• _TO DO_
Restate the whole of the material. Keep every word, and drop the pictures.

☆ ☆ ☆ ☆ ☆ ☆ ☆

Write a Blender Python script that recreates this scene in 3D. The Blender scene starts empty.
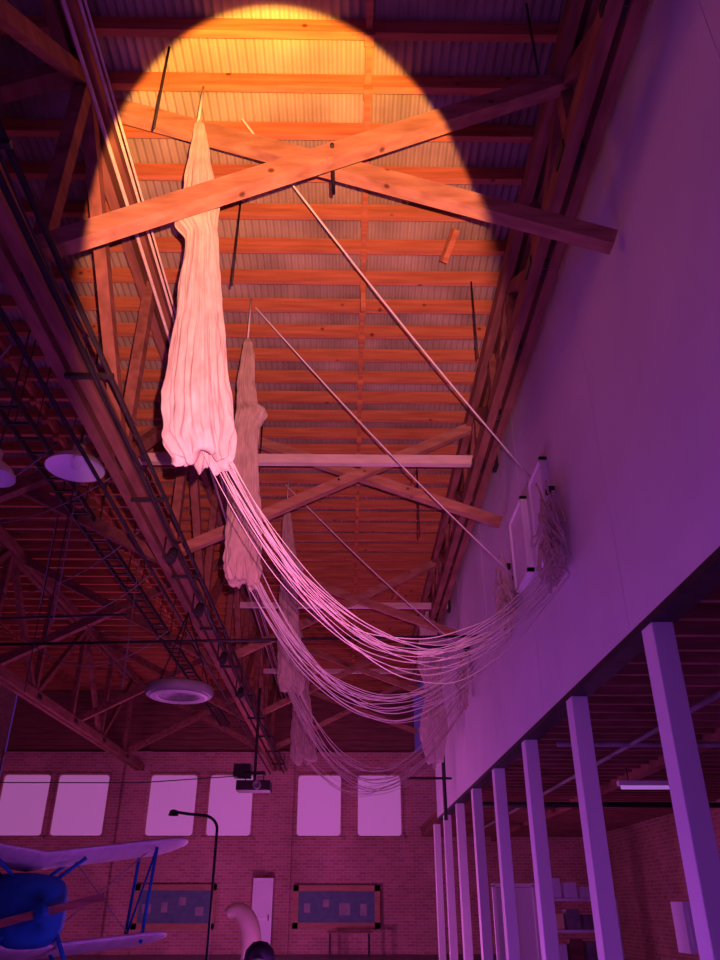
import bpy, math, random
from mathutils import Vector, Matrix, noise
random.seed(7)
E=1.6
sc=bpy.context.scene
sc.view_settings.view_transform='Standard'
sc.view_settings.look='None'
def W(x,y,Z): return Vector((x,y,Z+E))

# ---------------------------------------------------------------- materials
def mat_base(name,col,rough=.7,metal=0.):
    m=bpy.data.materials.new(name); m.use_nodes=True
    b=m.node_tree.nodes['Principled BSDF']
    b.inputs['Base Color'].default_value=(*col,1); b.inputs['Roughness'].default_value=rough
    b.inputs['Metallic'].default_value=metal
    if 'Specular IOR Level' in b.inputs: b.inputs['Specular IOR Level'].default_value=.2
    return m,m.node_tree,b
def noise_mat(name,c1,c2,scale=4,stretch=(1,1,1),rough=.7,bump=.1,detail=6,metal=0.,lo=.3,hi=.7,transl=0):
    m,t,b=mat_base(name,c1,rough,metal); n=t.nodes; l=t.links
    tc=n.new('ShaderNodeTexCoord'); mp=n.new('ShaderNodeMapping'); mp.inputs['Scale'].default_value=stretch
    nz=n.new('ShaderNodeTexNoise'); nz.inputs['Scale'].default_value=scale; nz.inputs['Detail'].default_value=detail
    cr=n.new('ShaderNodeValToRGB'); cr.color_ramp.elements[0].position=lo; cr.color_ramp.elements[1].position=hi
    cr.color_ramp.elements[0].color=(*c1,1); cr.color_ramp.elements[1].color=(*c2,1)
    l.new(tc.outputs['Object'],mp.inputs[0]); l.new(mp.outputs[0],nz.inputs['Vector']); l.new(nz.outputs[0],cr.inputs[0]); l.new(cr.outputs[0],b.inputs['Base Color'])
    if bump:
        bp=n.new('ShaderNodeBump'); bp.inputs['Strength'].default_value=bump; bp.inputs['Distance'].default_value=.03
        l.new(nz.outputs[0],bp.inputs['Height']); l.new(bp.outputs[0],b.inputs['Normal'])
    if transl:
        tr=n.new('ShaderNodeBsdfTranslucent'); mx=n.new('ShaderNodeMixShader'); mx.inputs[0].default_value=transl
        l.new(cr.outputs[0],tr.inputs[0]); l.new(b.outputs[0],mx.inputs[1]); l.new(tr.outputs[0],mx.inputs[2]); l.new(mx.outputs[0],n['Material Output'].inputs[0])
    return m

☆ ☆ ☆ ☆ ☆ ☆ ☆

• _WRITTEN REPLY_
Write a Blender Python script that recreates this scene in 3D. The Blender scene starts empty.
import bpy, math, random
from mathutils import Vector, Matrix, noise
random.seed(7)
E=1.6
sc=bpy.context.scene
sc.view_settings.view_transform='Standard'
sc.view_settings.look='None'
def W(x,y,Z): return Vector((x,y,Z+E))

# ---------------------------------------------------------------- materials
def mat_base(name,col,rough=.7,metal=0.):
    m=bpy.data.materials.new(name); m.use_nodes=True
    b=m.node_tree.nodes['Principled BSDF']
    b.inputs['Base Color'].default_value=(*col,1); b.inputs['Roughness'].default_value=rough
    b.inputs['Metallic'].default_value=metal
    if 'Specular IOR Level' in b.inputs: b.inputs['Specular IOR Level'].default_value=.2
    return m,m.node_tree,b
def noise_mat(name,c1,c2,scale=4,stretch=(1,1,1),rough=.7,bump=.1,detail=6,metal=0.,lo=.3,hi=.7,transl=0):
    m,t,b=mat_base(name,c1,rough,metal); n=t.nodes; l=t.links
    tc=n.new('ShaderNodeTexCoord'); mp=n.new('ShaderNodeMapping'); mp.inputs['Scale'].default_value=stretch
    nz=n.new('ShaderNodeTexNoise'); nz.inputs['Scale'].default_value=scale; nz.inputs['Detail'].default_value=detail
    cr=n.new('ShaderNodeValToRGB'); cr.color_ramp.elements[0].position=lo; cr.color_ramp.elements[1].position=hi
    cr.color_ramp.elements[0].color=(*c1,1); cr.color_ramp.elements[1].color=(*c2,1)
    l.new(tc.outputs['Object'],mp.inputs[0]); l.new(mp.outputs[0],nz.inputs['Vector']); l.new(nz.outputs[0],cr.inputs[0]); l.new(cr.outputs[0],b.inputs['Base Color'])
    if bump:
        bp=n.new('ShaderNodeBump'); bp.inputs['Strength'].default_value=bump; bp.inputs['Distance'].default_value=.03
        l.new(nz.outputs[0],bp.inputs['Height']); l.new(bp.outputs[0],b.inputs['Normal'])
    if transl:
        tr=n.new('ShaderNodeBsdfTranslucent'); mx=n.new('ShaderNodeMixShader'); mx.inputs[0].default_value=transl
        l.new(cr.outputs[0],tr.inputs[0]); l.new(b.outputs[0],mx.inputs[1]); l.new(tr.outputs[0],mx.inputs[2]); l.new(mx.outputs[0],n['Material Output'].inputs[0])
    return m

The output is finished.